PDFが開きます。課税所得金額(課税対象の所得)が195万円までは税率5%、195万円から330万円までは税率10%、330万円から695万円は税率20%…というように、税率がかけられます。

所得控除(所得から差し引かれる金額)

 所得控除とは、納税義務者に扶養親族※がいるかどうか、病気や災害などによる出費があるかどうかなどの個人的な事情を考慮して、納税義務者の実情に応じた税の負担になるように、所得金額から差し引くものです。

※扶養親族とは
 納税者が、生活できるように養っている扶養家族のうち、一定の所得金額を超えない者をいいます。
扶養親族がいるかどうかが控除条件となりうる制度の一つに、寡婦(寡夫)控除があります。夫(妻)と死別又は離別した方のうち、所得や扶養親族の条件を満たすと控除を受けることが出来ます。しかし、「婚姻歴の有無による不公平」と「男性のひとり親と女性のひとり親の間の不公平」といった問題が生じていました。そこで、2021(令和3)年度分個人住民税から、婚姻歴や性別を問わず、生計を一にする子を有しており、かつ、所得金額が500万円を超えない単身者も控除の対象となりました。

PDFが開きます。改正後では、結婚したことがあるかどうかや性別にかかわらず、子どもがいる結婚していない人について、30万円の控除が適用されます。そのうち、子どものいない寡婦に対しては、改正前の控除額26万円を適用することとしました。また、ひとり親控除や寡婦控除は、所得が500万円以下の方に限られます。
なお、事実婚の場合は、控除の対象外となります。

税額控除(税額から差し引かれる金額)

 税額控除とは、株式の配当などの配当所得がある場合や、対象団体に寄附をした場合に、税率を乗じた後の算出金額から、一定金額を差し引くものです。例えば、対象地方団体への寄附である、ふるさと納税があります。

 ふるさと納税とは、総務大臣の指定を受けた地方団体に対して寄附を行った場合に、寄附額のうち2,000円を超える部分について、一定の上限まで、所得税と住民税から原則として全額が控除される制度をいいます。

 地方で生まれ、様々な行政サービスを受けた方は、進学や就職を機に都会で生活し、そこで納税することが多いです。そうすると、都会は税収を得ることが出来ますが、地元のふるさとは税収を得ることが出来ません。今は都会に住んでいても、生まれ育ったふるさとへ納税する制度があっても良いのではないかという考えから、ふるさと納税は創設されました。
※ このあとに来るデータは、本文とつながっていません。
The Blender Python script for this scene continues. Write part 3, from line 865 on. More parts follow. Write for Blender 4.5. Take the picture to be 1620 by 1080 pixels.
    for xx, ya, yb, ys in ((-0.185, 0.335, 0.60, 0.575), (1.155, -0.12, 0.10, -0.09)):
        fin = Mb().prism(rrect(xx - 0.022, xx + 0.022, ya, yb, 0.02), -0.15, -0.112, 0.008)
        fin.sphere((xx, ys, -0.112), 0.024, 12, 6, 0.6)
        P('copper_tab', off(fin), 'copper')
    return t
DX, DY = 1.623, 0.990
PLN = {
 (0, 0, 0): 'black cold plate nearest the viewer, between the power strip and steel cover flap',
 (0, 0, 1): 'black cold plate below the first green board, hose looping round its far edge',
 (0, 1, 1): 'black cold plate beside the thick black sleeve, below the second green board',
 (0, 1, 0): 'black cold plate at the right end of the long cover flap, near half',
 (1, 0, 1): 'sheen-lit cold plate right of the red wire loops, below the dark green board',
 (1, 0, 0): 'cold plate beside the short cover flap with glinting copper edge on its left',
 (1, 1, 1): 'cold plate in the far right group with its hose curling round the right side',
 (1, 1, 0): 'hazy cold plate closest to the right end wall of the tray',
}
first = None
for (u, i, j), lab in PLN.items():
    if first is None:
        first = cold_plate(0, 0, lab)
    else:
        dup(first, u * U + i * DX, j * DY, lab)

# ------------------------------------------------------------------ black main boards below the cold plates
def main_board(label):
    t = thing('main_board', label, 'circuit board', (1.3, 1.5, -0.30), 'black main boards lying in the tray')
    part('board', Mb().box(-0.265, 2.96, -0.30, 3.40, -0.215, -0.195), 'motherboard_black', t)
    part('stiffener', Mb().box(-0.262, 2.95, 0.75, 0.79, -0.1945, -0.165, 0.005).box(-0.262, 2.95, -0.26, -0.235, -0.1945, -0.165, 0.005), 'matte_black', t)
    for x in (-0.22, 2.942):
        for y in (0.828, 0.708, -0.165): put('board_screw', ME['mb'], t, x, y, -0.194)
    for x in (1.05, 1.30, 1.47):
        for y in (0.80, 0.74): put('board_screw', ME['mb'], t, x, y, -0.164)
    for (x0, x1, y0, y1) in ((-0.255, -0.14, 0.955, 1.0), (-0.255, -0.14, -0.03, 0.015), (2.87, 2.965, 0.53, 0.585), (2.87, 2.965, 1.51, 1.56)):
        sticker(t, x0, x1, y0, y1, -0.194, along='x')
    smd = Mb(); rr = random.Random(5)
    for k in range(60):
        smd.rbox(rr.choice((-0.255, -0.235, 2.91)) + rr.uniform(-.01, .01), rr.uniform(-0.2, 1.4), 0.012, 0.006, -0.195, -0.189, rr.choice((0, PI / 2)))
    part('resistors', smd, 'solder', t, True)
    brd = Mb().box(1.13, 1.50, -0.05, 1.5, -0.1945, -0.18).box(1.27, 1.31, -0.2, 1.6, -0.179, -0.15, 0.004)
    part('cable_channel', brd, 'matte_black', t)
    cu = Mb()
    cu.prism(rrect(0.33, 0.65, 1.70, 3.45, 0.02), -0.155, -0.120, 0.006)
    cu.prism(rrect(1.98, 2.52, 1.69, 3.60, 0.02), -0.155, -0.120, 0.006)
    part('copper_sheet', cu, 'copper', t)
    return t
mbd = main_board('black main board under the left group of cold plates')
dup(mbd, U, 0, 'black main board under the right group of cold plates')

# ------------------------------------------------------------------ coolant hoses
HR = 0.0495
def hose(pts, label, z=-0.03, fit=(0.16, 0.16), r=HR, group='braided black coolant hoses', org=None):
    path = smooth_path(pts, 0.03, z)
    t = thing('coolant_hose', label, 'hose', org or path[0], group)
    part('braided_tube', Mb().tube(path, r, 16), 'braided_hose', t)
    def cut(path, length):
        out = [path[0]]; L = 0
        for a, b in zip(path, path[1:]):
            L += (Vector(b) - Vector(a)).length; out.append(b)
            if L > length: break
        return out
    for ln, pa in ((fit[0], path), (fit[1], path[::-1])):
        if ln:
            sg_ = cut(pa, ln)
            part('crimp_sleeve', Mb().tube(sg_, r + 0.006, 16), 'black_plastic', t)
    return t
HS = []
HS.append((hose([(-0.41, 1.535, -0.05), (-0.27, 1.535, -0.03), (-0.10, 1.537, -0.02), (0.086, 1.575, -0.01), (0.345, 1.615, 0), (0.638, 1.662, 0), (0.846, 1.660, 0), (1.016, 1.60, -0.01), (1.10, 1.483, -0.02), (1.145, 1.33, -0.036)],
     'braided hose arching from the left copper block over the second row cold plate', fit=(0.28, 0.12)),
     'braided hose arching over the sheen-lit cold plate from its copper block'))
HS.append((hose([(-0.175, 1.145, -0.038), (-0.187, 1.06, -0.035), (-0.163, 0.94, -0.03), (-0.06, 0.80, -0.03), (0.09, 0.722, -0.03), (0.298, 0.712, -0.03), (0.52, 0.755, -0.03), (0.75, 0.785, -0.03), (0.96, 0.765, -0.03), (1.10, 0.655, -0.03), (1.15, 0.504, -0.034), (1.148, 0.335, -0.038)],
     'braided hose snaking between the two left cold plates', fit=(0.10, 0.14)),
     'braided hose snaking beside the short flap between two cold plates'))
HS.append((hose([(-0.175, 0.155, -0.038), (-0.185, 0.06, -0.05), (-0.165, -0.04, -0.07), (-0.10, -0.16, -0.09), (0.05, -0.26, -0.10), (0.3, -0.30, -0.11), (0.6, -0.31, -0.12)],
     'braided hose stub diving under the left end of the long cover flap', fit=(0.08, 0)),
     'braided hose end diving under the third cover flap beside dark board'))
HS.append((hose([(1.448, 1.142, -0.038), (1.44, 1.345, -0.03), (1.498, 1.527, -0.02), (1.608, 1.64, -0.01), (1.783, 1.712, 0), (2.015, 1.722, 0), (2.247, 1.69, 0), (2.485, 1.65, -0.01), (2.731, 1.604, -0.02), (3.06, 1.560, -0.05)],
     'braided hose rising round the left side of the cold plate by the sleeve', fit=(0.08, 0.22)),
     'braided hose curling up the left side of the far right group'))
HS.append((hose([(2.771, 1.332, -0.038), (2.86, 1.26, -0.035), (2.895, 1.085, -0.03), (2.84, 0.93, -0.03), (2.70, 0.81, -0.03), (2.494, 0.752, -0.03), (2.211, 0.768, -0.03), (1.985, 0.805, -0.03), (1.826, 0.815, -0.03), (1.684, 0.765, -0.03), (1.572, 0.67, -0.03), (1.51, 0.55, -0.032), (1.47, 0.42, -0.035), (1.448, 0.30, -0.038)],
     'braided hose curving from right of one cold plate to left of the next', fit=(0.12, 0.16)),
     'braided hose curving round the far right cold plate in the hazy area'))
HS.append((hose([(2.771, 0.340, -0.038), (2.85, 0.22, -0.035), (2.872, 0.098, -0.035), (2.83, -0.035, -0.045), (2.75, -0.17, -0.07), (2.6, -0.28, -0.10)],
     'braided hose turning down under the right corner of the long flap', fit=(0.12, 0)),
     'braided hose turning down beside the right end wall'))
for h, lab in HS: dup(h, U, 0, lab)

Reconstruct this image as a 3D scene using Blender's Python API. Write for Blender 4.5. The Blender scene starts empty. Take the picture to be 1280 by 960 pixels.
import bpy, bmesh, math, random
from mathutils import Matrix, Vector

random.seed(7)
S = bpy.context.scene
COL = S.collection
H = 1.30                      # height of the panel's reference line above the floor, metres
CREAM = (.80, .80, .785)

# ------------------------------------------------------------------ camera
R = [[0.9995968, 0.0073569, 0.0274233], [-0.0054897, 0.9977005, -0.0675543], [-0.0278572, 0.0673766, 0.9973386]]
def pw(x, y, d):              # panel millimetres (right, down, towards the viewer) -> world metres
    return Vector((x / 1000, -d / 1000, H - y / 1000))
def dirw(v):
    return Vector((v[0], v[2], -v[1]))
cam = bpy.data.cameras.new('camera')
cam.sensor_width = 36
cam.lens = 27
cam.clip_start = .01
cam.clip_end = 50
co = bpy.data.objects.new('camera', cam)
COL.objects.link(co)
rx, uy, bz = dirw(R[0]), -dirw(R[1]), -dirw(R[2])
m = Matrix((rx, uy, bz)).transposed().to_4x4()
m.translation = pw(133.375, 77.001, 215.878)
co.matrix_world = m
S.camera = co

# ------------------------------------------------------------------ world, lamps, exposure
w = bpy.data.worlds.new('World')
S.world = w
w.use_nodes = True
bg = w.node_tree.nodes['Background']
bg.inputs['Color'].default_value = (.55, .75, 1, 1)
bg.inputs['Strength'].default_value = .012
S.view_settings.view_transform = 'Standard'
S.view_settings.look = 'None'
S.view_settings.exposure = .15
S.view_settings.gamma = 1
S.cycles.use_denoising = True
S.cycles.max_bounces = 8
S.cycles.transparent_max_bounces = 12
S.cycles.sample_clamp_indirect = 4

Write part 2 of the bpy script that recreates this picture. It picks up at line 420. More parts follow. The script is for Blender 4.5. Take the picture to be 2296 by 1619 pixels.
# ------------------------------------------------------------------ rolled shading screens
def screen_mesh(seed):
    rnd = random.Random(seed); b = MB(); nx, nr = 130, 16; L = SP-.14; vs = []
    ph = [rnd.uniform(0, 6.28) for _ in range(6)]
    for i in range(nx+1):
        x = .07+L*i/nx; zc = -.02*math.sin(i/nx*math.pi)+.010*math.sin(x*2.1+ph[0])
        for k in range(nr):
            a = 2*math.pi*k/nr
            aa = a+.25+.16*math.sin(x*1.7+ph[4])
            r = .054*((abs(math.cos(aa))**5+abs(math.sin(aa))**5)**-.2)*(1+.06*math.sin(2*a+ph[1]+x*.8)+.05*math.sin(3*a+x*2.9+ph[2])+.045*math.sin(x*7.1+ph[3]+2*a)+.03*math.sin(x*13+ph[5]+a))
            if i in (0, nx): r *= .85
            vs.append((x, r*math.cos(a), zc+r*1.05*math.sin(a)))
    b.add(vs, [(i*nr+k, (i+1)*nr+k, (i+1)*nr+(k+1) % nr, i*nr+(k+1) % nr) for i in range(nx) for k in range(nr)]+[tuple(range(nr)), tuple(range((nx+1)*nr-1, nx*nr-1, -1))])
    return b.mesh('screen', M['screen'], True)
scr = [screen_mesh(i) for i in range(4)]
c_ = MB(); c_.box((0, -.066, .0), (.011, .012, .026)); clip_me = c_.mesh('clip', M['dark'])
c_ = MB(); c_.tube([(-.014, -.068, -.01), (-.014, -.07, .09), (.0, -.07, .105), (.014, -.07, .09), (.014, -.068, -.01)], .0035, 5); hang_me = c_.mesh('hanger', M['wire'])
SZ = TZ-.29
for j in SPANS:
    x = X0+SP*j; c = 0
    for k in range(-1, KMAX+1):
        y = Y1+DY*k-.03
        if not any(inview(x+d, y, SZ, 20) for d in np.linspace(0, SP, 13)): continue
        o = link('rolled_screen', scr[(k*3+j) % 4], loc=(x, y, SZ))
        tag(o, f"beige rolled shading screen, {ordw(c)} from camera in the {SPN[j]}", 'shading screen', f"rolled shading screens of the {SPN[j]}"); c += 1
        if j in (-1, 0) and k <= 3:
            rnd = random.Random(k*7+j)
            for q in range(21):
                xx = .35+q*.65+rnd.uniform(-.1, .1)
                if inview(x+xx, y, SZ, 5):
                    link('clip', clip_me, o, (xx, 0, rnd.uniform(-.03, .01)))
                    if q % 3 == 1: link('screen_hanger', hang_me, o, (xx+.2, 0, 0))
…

 寄附先によっては、返礼品としてその地方の特産品が贈られることもあり、広く知られるようになりましたが、返礼品については一定の基準が設けられています。また、返礼品のない寄附も進んでおり、税金を納める代わりの寄附金の使い道への共感が前提とされています。

 納税者が自分で選択して寄附先を決めることができるため、納税者の税に対する意識を高めること、お世話になった地域、応援したい地域の力になれることが期待されます。

 ふるさと納税による控除を受ける場合には、原則として確定申告※をする必要がありますが、「ふるさと納税ワンストップ特例制度」により、確定申告が不要となることがあります。

※毎年1月1日から12月31日までの1年間に生じたすべての所得金額と所得税などの額を計算し、確定するための一連の手続きを確定申告といいます。

納付の方法

 個人住民税の納付の方法には、「普通徴収」と「特別徴収」があります。

 普通徴収とは、市町村が、納めるべき税額などを記載した納税通知書を納税義務者に送り、これに基づいて税金を徴収する方法をいいます。個人住民税では、納税義務者は毎年3月15日までに前年の所得を、自ら申告しなければなりません。その申告された所得などに基づき確定した税額が、納税通知書に記載されます。

 特別徴収とは、納税義務者以外の者(地方税法では「便宜を有する者」と呼んでいます)が、納税義務者から税額を徴収して、それを納税義務者の代わりに納める方法をいいます。個人住民税では、この「便宜を有する者」には、給与などの支払をする会社などがあたります。会社員などの給与所得のある方や、年金受給者は、原則として、給与や年金が支払われる際に、その支払者がその給与などから差し引いて市町村に納めます。